● WHAT IS REQUIRED
Each line of the material below should be reproduced exactly.

— Start —

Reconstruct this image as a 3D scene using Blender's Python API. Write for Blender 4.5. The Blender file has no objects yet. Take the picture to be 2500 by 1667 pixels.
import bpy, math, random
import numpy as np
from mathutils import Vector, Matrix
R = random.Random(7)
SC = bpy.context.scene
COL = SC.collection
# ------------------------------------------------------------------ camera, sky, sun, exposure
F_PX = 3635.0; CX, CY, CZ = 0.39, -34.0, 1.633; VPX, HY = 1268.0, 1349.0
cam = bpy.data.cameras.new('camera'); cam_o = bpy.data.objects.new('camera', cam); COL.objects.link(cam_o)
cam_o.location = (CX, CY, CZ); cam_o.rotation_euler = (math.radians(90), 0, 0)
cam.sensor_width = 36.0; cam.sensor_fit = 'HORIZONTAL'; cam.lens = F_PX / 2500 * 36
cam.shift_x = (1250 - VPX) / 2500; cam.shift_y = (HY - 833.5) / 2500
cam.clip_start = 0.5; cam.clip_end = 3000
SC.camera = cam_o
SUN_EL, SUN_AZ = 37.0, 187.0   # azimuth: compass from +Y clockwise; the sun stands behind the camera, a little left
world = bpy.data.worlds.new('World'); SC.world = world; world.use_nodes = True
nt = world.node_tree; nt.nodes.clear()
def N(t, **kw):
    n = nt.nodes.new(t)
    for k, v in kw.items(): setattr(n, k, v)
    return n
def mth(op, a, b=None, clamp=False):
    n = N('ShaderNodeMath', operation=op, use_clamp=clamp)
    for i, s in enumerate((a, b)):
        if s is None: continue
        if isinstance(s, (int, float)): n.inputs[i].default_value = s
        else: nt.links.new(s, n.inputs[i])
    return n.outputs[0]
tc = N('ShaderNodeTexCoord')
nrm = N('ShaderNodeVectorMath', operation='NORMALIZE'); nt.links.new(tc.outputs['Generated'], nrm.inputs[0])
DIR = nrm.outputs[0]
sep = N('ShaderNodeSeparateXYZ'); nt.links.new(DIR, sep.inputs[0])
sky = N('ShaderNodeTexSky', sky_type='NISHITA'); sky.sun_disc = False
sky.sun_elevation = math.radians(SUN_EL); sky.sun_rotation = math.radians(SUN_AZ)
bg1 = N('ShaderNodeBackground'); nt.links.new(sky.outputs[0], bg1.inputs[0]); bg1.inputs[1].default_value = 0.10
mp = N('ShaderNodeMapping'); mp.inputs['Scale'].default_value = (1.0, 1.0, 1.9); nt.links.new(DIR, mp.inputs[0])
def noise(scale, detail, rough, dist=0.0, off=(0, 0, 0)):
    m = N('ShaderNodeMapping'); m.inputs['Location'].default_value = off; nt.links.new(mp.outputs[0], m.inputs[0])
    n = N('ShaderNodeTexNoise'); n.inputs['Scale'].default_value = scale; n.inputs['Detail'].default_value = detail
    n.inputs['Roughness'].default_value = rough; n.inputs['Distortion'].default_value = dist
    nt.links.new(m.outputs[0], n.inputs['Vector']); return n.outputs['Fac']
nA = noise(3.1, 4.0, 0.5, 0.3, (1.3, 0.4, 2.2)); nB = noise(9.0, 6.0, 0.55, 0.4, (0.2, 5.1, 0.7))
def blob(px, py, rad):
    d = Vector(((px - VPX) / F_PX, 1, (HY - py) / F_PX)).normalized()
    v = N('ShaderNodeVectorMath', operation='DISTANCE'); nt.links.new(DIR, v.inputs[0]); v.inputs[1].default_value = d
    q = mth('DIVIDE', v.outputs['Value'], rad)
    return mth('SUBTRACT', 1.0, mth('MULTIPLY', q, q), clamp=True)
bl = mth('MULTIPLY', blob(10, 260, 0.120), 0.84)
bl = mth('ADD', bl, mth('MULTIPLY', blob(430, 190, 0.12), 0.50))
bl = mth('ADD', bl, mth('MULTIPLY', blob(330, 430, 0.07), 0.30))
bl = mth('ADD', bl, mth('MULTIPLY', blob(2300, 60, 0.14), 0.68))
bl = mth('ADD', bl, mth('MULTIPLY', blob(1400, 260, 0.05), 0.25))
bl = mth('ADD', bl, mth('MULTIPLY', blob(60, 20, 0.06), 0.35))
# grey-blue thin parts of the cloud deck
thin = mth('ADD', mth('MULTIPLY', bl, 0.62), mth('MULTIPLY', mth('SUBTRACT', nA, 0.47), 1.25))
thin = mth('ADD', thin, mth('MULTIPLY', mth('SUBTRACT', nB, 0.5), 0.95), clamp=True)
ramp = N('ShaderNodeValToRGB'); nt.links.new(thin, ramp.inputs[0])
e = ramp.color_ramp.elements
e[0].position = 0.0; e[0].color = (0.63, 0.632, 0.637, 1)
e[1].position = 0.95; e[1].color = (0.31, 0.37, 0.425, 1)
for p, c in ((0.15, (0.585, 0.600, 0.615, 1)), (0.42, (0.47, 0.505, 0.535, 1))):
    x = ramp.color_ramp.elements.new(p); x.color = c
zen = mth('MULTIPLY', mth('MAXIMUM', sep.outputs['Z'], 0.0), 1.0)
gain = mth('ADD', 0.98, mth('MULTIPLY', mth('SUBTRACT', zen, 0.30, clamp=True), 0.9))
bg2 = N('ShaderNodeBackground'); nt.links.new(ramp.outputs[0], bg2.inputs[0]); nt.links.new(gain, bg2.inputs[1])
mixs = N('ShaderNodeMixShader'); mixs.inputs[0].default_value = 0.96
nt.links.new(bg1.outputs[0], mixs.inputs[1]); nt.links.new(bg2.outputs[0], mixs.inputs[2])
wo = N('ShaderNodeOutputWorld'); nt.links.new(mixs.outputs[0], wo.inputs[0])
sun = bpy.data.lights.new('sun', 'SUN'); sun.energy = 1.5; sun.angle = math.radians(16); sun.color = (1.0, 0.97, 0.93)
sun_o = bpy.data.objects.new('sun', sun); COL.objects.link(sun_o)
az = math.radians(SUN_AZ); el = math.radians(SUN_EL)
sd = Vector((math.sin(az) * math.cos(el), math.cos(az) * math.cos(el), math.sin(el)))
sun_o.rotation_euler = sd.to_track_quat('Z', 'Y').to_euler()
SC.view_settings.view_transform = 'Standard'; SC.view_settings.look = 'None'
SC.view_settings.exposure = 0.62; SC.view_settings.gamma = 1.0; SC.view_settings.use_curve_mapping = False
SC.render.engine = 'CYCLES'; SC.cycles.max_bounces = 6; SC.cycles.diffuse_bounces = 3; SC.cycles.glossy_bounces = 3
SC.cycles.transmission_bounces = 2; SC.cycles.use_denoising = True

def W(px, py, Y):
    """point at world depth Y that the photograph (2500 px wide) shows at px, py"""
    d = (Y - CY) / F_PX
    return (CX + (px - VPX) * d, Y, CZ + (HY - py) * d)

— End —

● FINISHED ANSWER
Reconstruct this image as a 3D scene using Blender's Python API. Write for Blender 4.5. The Blender file has no objects yet. Take the picture to be 2500 by 1667 pixels.
import bpy, math, random
import numpy as np
from mathutils import Vector, Matrix
R = random.Random(7)
SC = bpy.context.scene
COL = SC.collection
# ------------------------------------------------------------------ camera, sky, sun, exposure
F_PX = 3635.0; CX, CY, CZ = 0.39, -34.0, 1.633; VPX, HY = 1268.0, 1349.0
cam = bpy.data.cameras.new('camera'); cam_o = bpy.data.objects.new('camera', cam); COL.objects.link(cam_o)
cam_o.location = (CX, CY, CZ); cam_o.rotation_euler = (math.radians(90), 0, 0)
cam.sensor_width = 36.0; cam.sensor_fit = 'HORIZONTAL'; cam.lens = F_PX / 2500 * 36
cam.shift_x = (1250 - VPX) / 2500; cam.shift_y = (HY - 833.5) / 2500
cam.clip_start = 0.5; cam.clip_end = 3000
SC.camera = cam_o
SUN_EL, SUN_AZ = 37.0, 187.0   # azimuth: compass from +Y clockwise; the sun stands behind the camera, a little left
world = bpy.data.worlds.new('World'); SC.world = world; world.use_nodes = True
nt = world.node_tree; nt.nodes.clear()
def N(t, **kw):
    n = nt.nodes.new(t)
    for k, v in kw.items(): setattr(n, k, v)
    return n
def mth(op, a, b=None, clamp=False):
    n = N('ShaderNodeMath', operation=op, use_clamp=clamp)
    for i, s in enumerate((a, b)):
        if s is None: continue
        if isinstance(s, (int, float)): n.inputs[i].default_value = s
        else: nt.links.new(s, n.inputs[i])
    return n.outputs[0]
tc = N('ShaderNodeTexCoord')
nrm = N('ShaderNodeVectorMath', operation='NORMALIZE'); nt.links.new(tc.outputs['Generated'], nrm.inputs[0])
DIR = nrm.outputs[0]
sep = N('ShaderNodeSeparateXYZ'); nt.links.new(DIR, sep.inputs[0])
sky = N('ShaderNodeTexSky', sky_type='NISHITA'); sky.sun_disc = False
sky.sun_elevation = math.radians(SUN_EL); sky.sun_rotation = math.radians(SUN_AZ)
bg1 = N('ShaderNodeBackground'); nt.links.new(sky.outputs[0], bg1.inputs[0]); bg1.inputs[1].default_value = 0.10
mp = N('ShaderNodeMapping'); mp.inputs['Scale'].default_value = (1.0, 1.0, 1.9); nt.links.new(DIR, mp.inputs[0])
def noise(scale, detail, rough, dist=0.0, off=(0, 0, 0)):
    m = N('ShaderNodeMapping'); m.inputs['Location'].default_value = off; nt.links.new(mp.outputs[0], m.inputs[0])
    n = N('ShaderNodeTexNoise'); n.inputs['Scale'].default_value = scale; n.inputs['Detail'].default_value = detail
    n.inputs['Roughness'].default_value = rough; n.inputs['Distortion'].default_value = dist
    nt.links.new(m.outputs[0], n.inputs['Vector']); return n.outputs['Fac']
nA = noise(3.1, 4.0, 0.5, 0.3, (1.3, 0.4, 2.2)); nB = noise(9.0, 6.0, 0.55, 0.4, (0.2, 5.1, 0.7))
def blob(px, py, rad):
    d = Vector(((px - VPX) / F_PX, 1, (HY - py) / F_PX)).normalized()
    v = N('ShaderNodeVectorMath', operation='DISTANCE'); nt.links.new(DIR, v.inputs[0]); v.inputs[1].default_value = d
    q = mth('DIVIDE', v.outputs['Value'], rad)
    return mth('SUBTRACT', 1.0, mth('MULTIPLY', q, q), clamp=True)
bl = mth('MULTIPLY', blob(10, 260, 0.120), 0.84)
bl = mth('ADD', bl, mth('MULTIPLY', blob(430, 190, 0.12), 0.50))
bl = mth('ADD', bl, mth('MULTIPLY', blob(330, 430, 0.07), 0.30))
bl = mth('ADD', bl, mth('MULTIPLY', blob(2300, 60, 0.14), 0.68))
bl = mth('ADD', bl, mth('MULTIPLY', blob(1400, 260, 0.05), 0.25))
bl = mth('ADD', bl, mth('MULTIPLY', blob(60, 20, 0.06), 0.35))
# grey-blue thin parts of the cloud deck
thin = mth('ADD', mth('MULTIPLY', bl, 0.62), mth('MULTIPLY', mth('SUBTRACT', nA, 0.47), 1.25))
thin = mth('ADD', thin, mth('MULTIPLY', mth('SUBTRACT', nB, 0.5), 0.95), clamp=True)
ramp = N('ShaderNodeValToRGB'); nt.links.new(thin, ramp.inputs[0])
e = ramp.color_ramp.elements
e[0].position = 0.0; e[0].color = (0.63, 0.632, 0.637, 1)
e[1].position = 0.95; e[1].color = (0.31, 0.37, 0.425, 1)
for p, c in ((0.15, (0.585, 0.600, 0.615, 1)), (0.42, (0.47, 0.505, 0.535, 1))):
    x = ramp.color_ramp.elements.new(p); x.color = c
zen = mth('MULTIPLY', mth('MAXIMUM', sep.outputs['Z'], 0.0), 1.0)
gain = mth('ADD', 0.98, mth('MULTIPLY', mth('SUBTRACT', zen, 0.30, clamp=True), 0.9))
bg2 = N('ShaderNodeBackground'); nt.links.new(ramp.outputs[0], bg2.inputs[0]); nt.links.new(gain, bg2.inputs[1])
mixs = N('ShaderNodeMixShader'); mixs.inputs[0].default_value = 0.96
nt.links.new(bg1.outputs[0], mixs.inputs[1]); nt.links.new(bg2.outputs[0], mixs.inputs[2])
wo = N('ShaderNodeOutputWorld'); nt.links.new(mixs.outputs[0], wo.inputs[0])
sun = bpy.data.lights.new('sun', 'SUN'); sun.energy = 1.5; sun.angle = math.radians(16); sun.color = (1.0, 0.97, 0.93)
sun_o = bpy.data.objects.new('sun', sun); COL.objects.link(sun_o)
az = math.radians(SUN_AZ); el = math.radians(SUN_EL)
sd = Vector((math.sin(az) * math.cos(el), math.cos(az) * math.cos(el), math.sin(el)))
sun_o.rotation_euler = sd.to_track_quat('Z', 'Y').to_euler()
SC.view_settings.view_transform = 'Standard'; SC.view_settings.look = 'None'
SC.view_settings.exposure = 0.62; SC.view_settings.gamma = 1.0; SC.view_settings.use_curve_mapping = False
SC.render.engine = 'CYCLES'; SC.cycles.max_bounces = 6; SC.cycles.diffuse_bounces = 3; SC.cycles.glossy_bounces = 3
SC.cycles.transmission_bounces = 2; SC.cycles.use_denoising = True

def W(px, py, Y):
    """point at world depth Y that the photograph (2500 px wide) shows at px, py"""
    d = (Y - CY) / F_PX
    return (CX + (px - VPX) * d, Y, CZ + (HY - py) * d)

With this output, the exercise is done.